Today’s experience was even more shocking. I met my first woman born and raised truly independent. Yes, divorced (twice), grown children, etc. But laughing about how her mom and grandmom raised her to stand on her own two feet. And she does! She joked that her ex coined the joke that the women in her family “grind up their men and spit them out”. Not so funny, since I coined the phrase that my ex came from “a long line of imperial females” (stopping with me). This woman doesn’t sweat incompetence, nor does she dance the woman’s side of ballroom.
So, what on earth to do you offer this type of self-reliant, self-confident woman to win her attention? And in the unlikely event you do, how on earth do you keep it?

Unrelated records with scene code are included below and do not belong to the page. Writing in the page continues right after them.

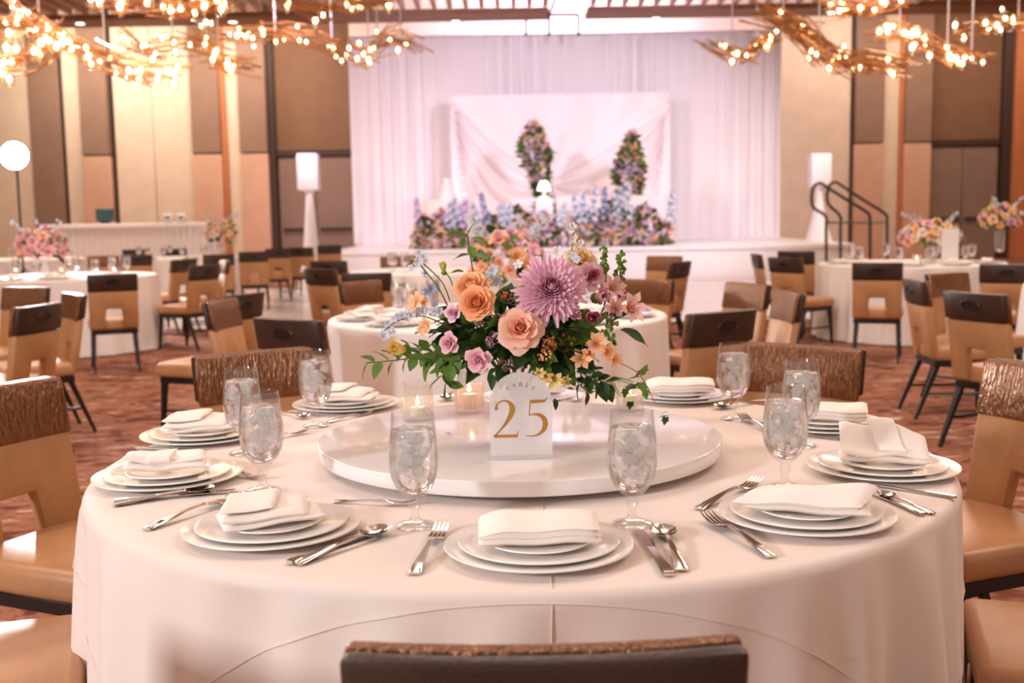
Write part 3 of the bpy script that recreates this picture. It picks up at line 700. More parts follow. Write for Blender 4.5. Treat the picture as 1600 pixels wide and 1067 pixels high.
SET = [  # charger centre px, napkin kind, napkin yaw, napkin size, short place name
    ((842, 850), 'flat', 2, (.096, .052), 'nearest the camera'),
    ((425, 821), 'slant', 22, (.085, .054), 'front left beside the goblet'),
    ((263, 741), 'tucked', 12, (.082, .038), 'far left edge of the table'),
    ((318, 677), 'slant', 14, (.088, .050), 'back left behind the paired goblets'),
    ((541, 630), 'slant', -6, (.088, .050), 'back left beside the white turntable'),
    (None, 'flat', 4, (.09, .05), 'behind the flowers'),
    ((1062, 617), 'flat', -4, (.098, .055), 'back right beside the ivy'),
    ((1291, 660), 'flat', -14, (.096, .052), 'back right before the bronze backed chair'),
    ((1379, 727), 'standing', -12, (.088, .040), 'far right with the propped up napkin'),
    ((1259, 801), 'wave', -18, (.105, .058), 'front right beside the slanting fork')]
for i, (px, kind, yw, (na_, nb_), where) in enumerate(SET):
    p = at_z(px[0], px[1], TZ + .012) if px else Vector((0.04, .735, 0))
    def top(name, z, lab):
        o = obj(name, PL[name], None, (p.x, p.y, z)); return tag(o, lab, 'plate', name.replace('_', ' ') + 's on table 25')
    z = TZ + .0008
    top('charger_plate', z, 'wide white charger plate at the setting ' + where)
    top('dinner_plate', z + .0068, 'middle white dinner plate of the stack ' + where)
    top('salad_plate', z + .0136, 'small white plate under the napkin ' + where)
    nz = z + .0136 + .0068
    o = obj('napkin', napkin_mesh(kind, i, na_, nb_), None, (p.x, p.y - (.008 if px else 0), nz + .0055), (0, 0, R(yw)))
    tag(o, 'folded ivory napkin on the plates ' + where, 'napkin', 'napkins on table 25')
GP = [((649, 822), 'in front of the turntable left of the sign'), ((412, 767), 'front one of the pair on the left'), ((382, 709), 'rear one of the pair on the left'),
      ((495, 666), 'at the back left before the brown chair'), ((1146, 655), 'at the back right before the tan chair'), ((1251, 697), 'rear one of the pair on the right'),
      ((1226, 762), 'front one of the pair on the right'), ((988, 819), 'in front of the turntable right of the sign'), ((905, 632), 'half hidden below the flowers')]
for i, (px, lab) in enumerate(GP):
    goblet(at_z(*px, TZ + .001), 'iced water goblet ' + lab, 'goblets on table 25', i)
CU = [('fork', (642, 906), (695, 824), 'left of the nearest plate'), ('knife', (1046, 901), (994, 828), 'right of the nearest plate'), ('spoon', (1069, 898), (1030, 826), 'beside the knife right of the nearest plate'),
      ('spoon', (457, 886), (612, 829), 'right of the front left plate'), ('knife', (452, 882), (585, 832), 'under the spoon right of the front left plate'),
      ('fork', (222, 831), (375, 778), 'reaching behind the front left plate'), ('fork', (548, 786), (622, 789), 'tilted behind the front left plate near the goblet'),
      ('spoon', (178, 791), (336, 768), 'right of the far left plate'), ('knife', (178, 786), (368, 768), 'beside the spoon of the far left plate'), ('fork', (330, 736), (412, 750), 'under the front left goblet'),
      ('knife', (211, 702), (318, 704), 'between the two plates on the far left'), ('fork', (405, 691), (476, 677), 'behind the paired goblets on the left'), ('spoon', (430, 644), (482, 655), 'left of the back left plate'),
      ('fork', (520, 659), (572, 648), 'before the back left plate'), ('spoon', (718, 606), (692, 632), 'below the flowers near the pink candle'), ('fork', (893, 594), (889, 627), 'below the flowers near the hidden goblet'),
      ('fork', (1228, 688), (1146, 648), 'left of the goblet pair on the right'), ('spoon', (1195, 627), (1118, 640), 'behind the goblet at the back right'), ('knife', (1345, 694), (1276, 682), 'before the back right plate'),
      ('fork', (1217, 879), (1094, 806), 'left of the front right plate'), ('fork', (1077, 803), (1196, 752), 'reaching behind the front right plate'),
      ('knife', (1442, 806), (1352, 768), 'right of the front right plate'), ('spoon', (1457, 804), (1374, 774), 'beside the knife of the front right plate'), ('knife', (1486, 778), (1360, 758), 'right of the far right plate')]
for kind, a, b, lab in CU: cutlery(kind, a, b, 'silver ' + kind + ' ' + lab)

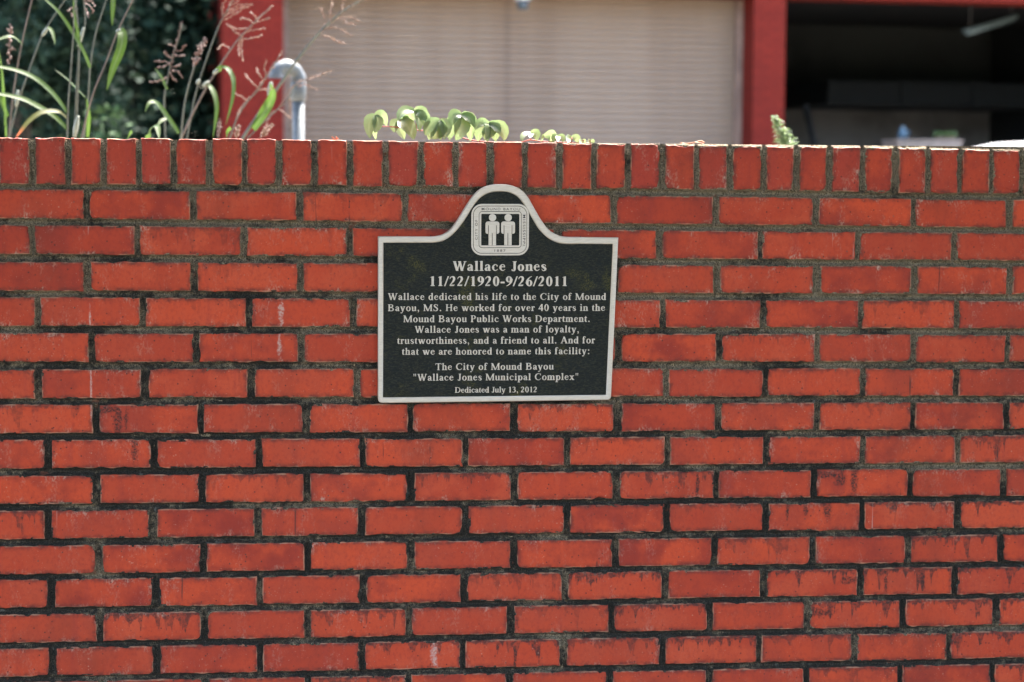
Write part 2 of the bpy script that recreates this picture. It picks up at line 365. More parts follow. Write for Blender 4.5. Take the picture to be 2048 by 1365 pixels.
while cg[0][0] > XL + 0.07: a, b = cg[0]; d = random.gauss(0.0683, 0.0008); cg.insert(0, (a - d, a - d + random.gauss(0.0112, 0.0008)))
while cg[-1][1] < XR - 0.07: a, b = cg[-1]; d = random.gauss(0.0683, 0.0008); cg.append((b + d - random.gauss(0.0112, 0.0008), b + d))
edges = [XL] + [v for g in cg for v in g] + [XR]
mb = MB(); cap_edges = []
for k in range(0, len(edges), 2):
    a, b = edges[k], edges[k + 1]; xm = (a + b) / 2
    zt, zb = captop(xm) + random.gauss(0, 0.0005), capbot(xm) + random.gauss(0, 0.0005)
    brick(mb, a, b, zb, zt, WALL_T, random.gauss(-0.0005, 0.0008), cap=1.0, zslope=random.gauss(-0.004, 0.004))
    rects.append((a, b, (zb + zt) / 2, 0, zt - zb)); cap_edges.append((a, b, zt))
mb.build('coping_course', M_BRICK, wall)
# mortar: one relief sheet, hollow between the bricks, culled where bricks cover it
RX0, RX1, RZ0, RZ1, ST = -1.28, 1.42, -1.12, 0.062, 0.0020
gx = np.arange(RX0, RX1, ST); gz = np.arange(RZ0, RZ1, ST)
GX, GZ = np.meshgrid(gx, gz); D = np.full(GX.shape, 1.0)
for a, b, zc, s, h in rects:
    i0, i1 = np.searchsorted(gx, [a - 0.02, b + 0.02]); j0, j1 = np.searchsorted(gz, [zc - h / 2 - 0.025, zc + h / 2 + 0.025])
    if i1 <= i0 or j1 <= j0: continue
    X, Z = GX[j0:j1, i0:i1], GZ[j0:j1, i0:i1] - (zc + s * (GX[j0:j1, i0:i1] - (a + b) / 2))
    dx = np.maximum(a - X, X - b); dz = np.maximum(-h / 2 - Z, Z - h / 2)
    d = np.where((dx < 0) & (dz < 0), np.maximum(dx, dz), np.hypot(np.maximum(dx, 0), np.maximum(dz, 0)))
    D[j0:j1, i0:i1] = np.minimum(D[j0:j1, i0:i1], d)
def blur(a, k):
    ker = np.hanning(k + 2)[1:-1]; ker /= ker.sum()
    a = np.apply_along_axis(lambda r: np.convolve(r, ker, 'same'), 0, a); return np.apply_along_axis(lambda r: np.convolve(r, ker, 'same'), 1, a)
n1 = blur(rng.normal(0, 1, D.shape), 3); n2 = blur(rng.normal(0, 1, D.shape), 14); n1 /= n1.std(); n2 /= n2.std()
dep = np.clip(D, 0, 0.006) / 0.006
Yg = 0.0022 + 0.0085 * (1 - (1 - dep) ** 2) + 0.0006 * n1 + 0.0010 * n2
keep = D > -0.0045
ok = keep[:-1, :-1] & keep[1:, :-1] & keep[:-1, 1:] & keep[1:, 1:]
idx = np.arange(D.size).reshape(D.shape)
jj, ii = np.nonzero(ok)
F4 = np.stack([idx[jj, ii], idx[jj, ii + 1], idx[jj + 1, ii + 1], idx[jj + 1, ii]], 1)
used = np.unique(F4); rem = np.full(D.size, -1); rem[used] = np.arange(len(used))
V = np.stack([GX.ravel(), Yg.ravel(), GZ.ravel()], 1)[used]; F4 = rem[F4]
me = bpy.data.meshes.new('mortar'); me.vertices.add(len(V)); me.vertices.foreach_set('co', V.ravel())
me.loops.add(F4.size); me.loops.foreach_set('vertex_index', F4.ravel().astype(np.int32))
me.polygons.add(len(F4)); me.polygons.foreach_set('loop_start', np.arange(0, F4.size, 4, dtype=np.int32))
me.polygons.foreach_set('loop_total', np.full(len(F4), 4, dtype=np.int32)); me.update(calc_edges=True); me.validate()
sootf = lambda V: 0.27 + 0.42 * np.clip((-0.02 - V[:, 2]) / 0.55, -0.25, 1) - 0.14 * np.clip(V[:, 0], -0.6, 0.8) * (V[:, 2] > -0.6)
at_ = me.attributes.new('soot', 'FLOAT', 'POINT'); at_.data.foreach_set('value', sootf(V).astype(np.float32))
me.polygons.foreach_set('use_smooth', np.ones(len(F4), dtype=bool))
link_mesh('mortar', me, M_MORTAR, wall)
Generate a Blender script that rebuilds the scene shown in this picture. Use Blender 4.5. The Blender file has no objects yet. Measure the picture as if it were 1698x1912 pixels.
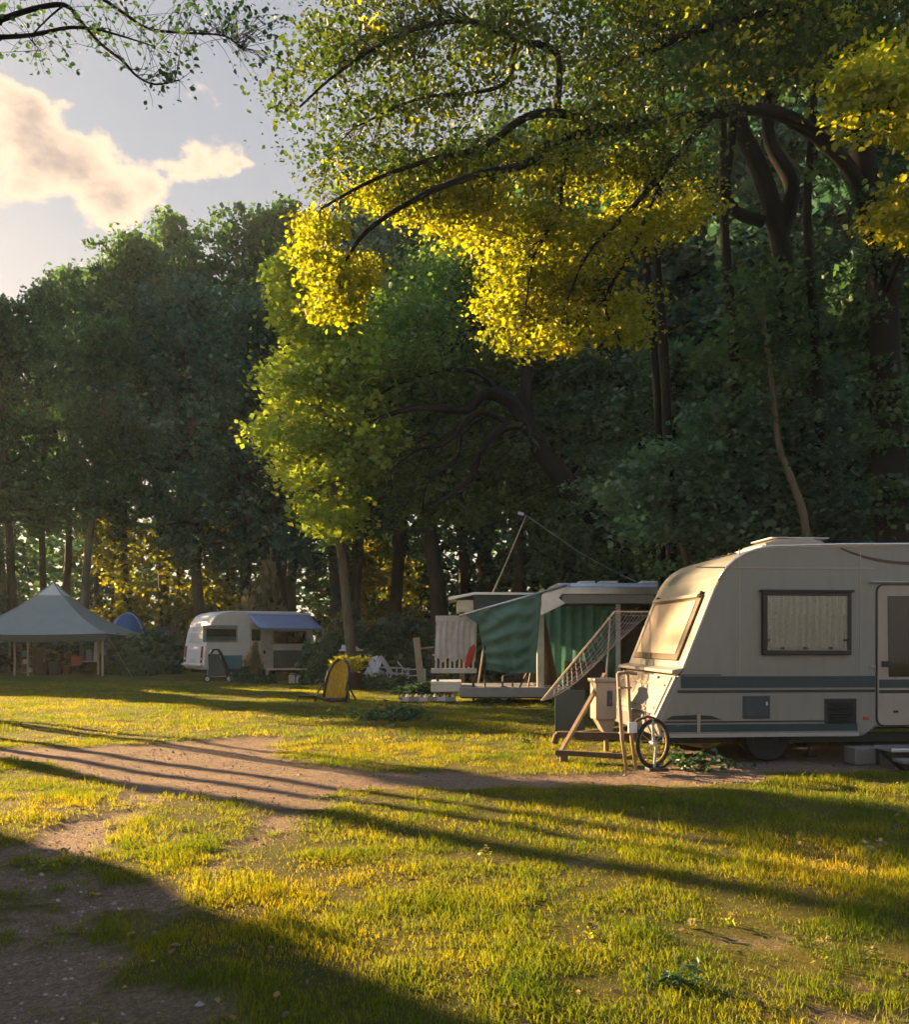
import bpy, bmesh, math, random
import numpy as np
from mathutils import Vector, Matrix

random.seed(7)
R = math.radians
scene = bpy.context.scene
COL = scene.collection

# ------------------------------------------------------------------ camera
EYE = 1.45
F = 1600.0
cam_d = bpy.data.cameras.new('camera')
cam = bpy.data.objects.new('camera', cam_d)
COL.objects.link(cam)
cam.location = (0, 0, EYE)
cam.rotation_euler = (R(90), 0, 0)
cam_d.sensor_fit = 'HORIZONTAL'
cam_d.sensor_width = 36.0
cam_d.lens = 36.0 * F / 1698.0
cam_d.shift_y = 239.0 / 1698.0
cam_d.clip_start = 0.05
cam_d.clip_end = 2000
scene.camera = cam

# ------------------------------------------------------------------ light
SUN_H = Vector((-0.80, 0.60))          # horizontal direction towards the sun
SUN_EL = R(15)
sun_d = bpy.data.lights.new('sun', 'SUN')
sun_d.energy = 5.0
sun_d.angle = R(0.6)
sun_d.color = (1.0, 0.65, 0.31)
sun = bpy.data.objects.new('sun', sun_d)
COL.objects.link(sun)
to_sun = Vector((SUN_H.x * math.cos(SUN_EL), SUN_H.y * math.cos(SUN_EL), math.sin(SUN_EL)))
sun.rotation_euler = to_sun.to_track_quat('Z', 'Y').to_euler()

world = bpy.data.worlds.new('World')
scene.world = world
world.use_nodes = True


CLOUDS = ((-30, 270, 0.10, 0.25), (40, 290, 0.10, 0.25), (110, 310, 0.085, 0.25), (180, 325, 0.075, 0.25), (250, 332, 0.065, 0.24), (325, 332, 0.055, 0.22), (388, 258, 0.05, 0.60), (0, 205, 0.05, 0.2), (205, 415, 0.045, 0.2), (136, 195, 0.02, 0.2))


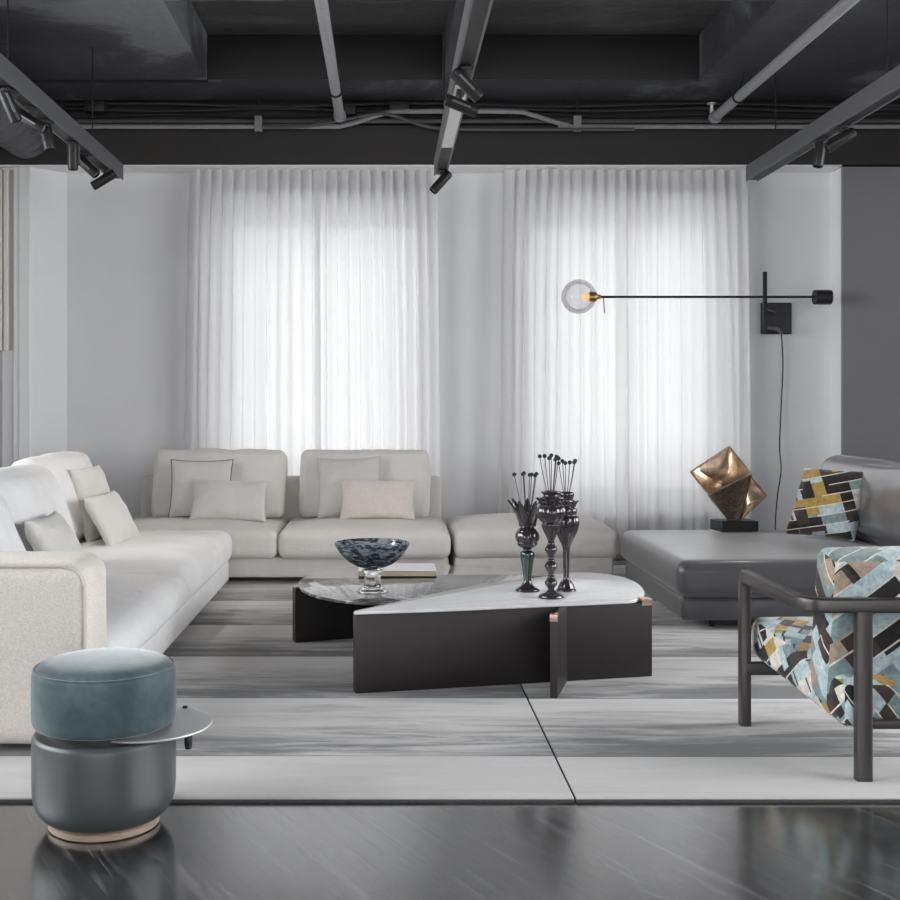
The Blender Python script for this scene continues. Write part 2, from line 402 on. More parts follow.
def pillow(w, h, t, seed=0., pinch=.07, n=26, wr=.012, sag=0.):
    """stuffed scatter cushion: lies in local x (width) and z (height), thickness along y"""
    bm = bmesh.new(); G = {}
    def co(u, v, s):
        e = max(0., (1 - abs(u) ** 2.6) * (1 - abs(v) ** 2.6)) ** .46
        x = u * w / 2 * (1 - pinch * (1 - v * v)); z = v * h / 2 * (1 - pinch * (1 - u * u))
        edge = e ** .5
        nv = noise.noise(Vector((x * 7 + seed, z * 7, s * 3.))) + .6 * noise.noise(Vector((x * 15 + seed, z * 15, s * 5.)))
        # creases running in from the corners
        cr = math.sin((abs(u) - abs(v)) * 9 + seed) * math.exp(-((1 - abs(u)) ** 2 + (1 - abs(v)) ** 2) * 5)
        y = s * (t / 2 * e + (nv * wr + cr * .008) * edge)
        z -= sag * (1 - u * u) * (v + 1) * .5
        return Vector((x, y, z))
    us = [math.sin(PI / 2 * (2 * i / n - 1)) for i in range(n + 1)]
    for s in (-1, 1):
        for i in range(n + 1):
            for j in range(n + 1):
                bd = i in (0, n) or j in (0, n)
                if bd and (i, j, 0) in G: continue
                G[(i, j, 0 if bd else s)] = bm.verts.new(co(us[i], us[j], s))
        g = lambda i, j: G[(i, j, 0 if (i in (0, n) or j in (0, n)) else s)]
        for i in range(n):
            for j in range(n):
                q = [g(i, j), g(i + 1, j), g(i + 1, j + 1), g(i, j + 1)]
                try: bm.faces.new(q if s < 0 else q[::-1])
                except ValueError: pass
    loop = [co(us[i], -1, 1) for i in range(n)] + [co(1, us[j], 1) for j in range(n)] + [co(us[n - i], 1, 1) for i in range(n)] + [co(-1, us[n - j], 1) for j in range(n)]
    bmesh.ops.recalc_face_normals(bm, faces=bm.faces[:])
    return bm, loop
def frame(origin, xdir, zdir):
    """matrix taking local x/z to the given directions"""
    x = Vector(xdir).normalized(); z = Vector(zdir); z = (z - x * z.dot(x)).normalized(); y = z.cross(x)
    m = Matrix((x, y, z)).transposed().to_4x4(); m.translation = Vector(origin); return m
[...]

Not flattery, she knows that she smart, or strong, or impressive. And she knows shes hot; since she set the goal to watch her diet and attend the gym or walk or run; and she has stuck to it. Not wealth, she’s not shallow, although I’m sure any woman would swoon for excessive wealth (“jet her off to the islands”) but not if it comes with infidelity. Attention? She sees right through that thanks to her first (and often second) exes doing “bait and switch” after the wedding or the kids. By this stage in her life she often just wants to be left alone to enjoy her career or retirement, her interests, her grown children and her grandchildren that are sprinkled around the country like fairy dust. She often heaps her love on her lumbering dog or doted upon cat.
As the saying goes: She needs a man like a fish needs a bicycle.
A self-reliant woman that needs a man is a contradiction. Its Bernie Madoff’s safe, high yield investment or delicious, low calorie cake frosting. Simply put, if its one its not the other. But I am new at this quest, and I still have a lot of work to do. I certainly will see.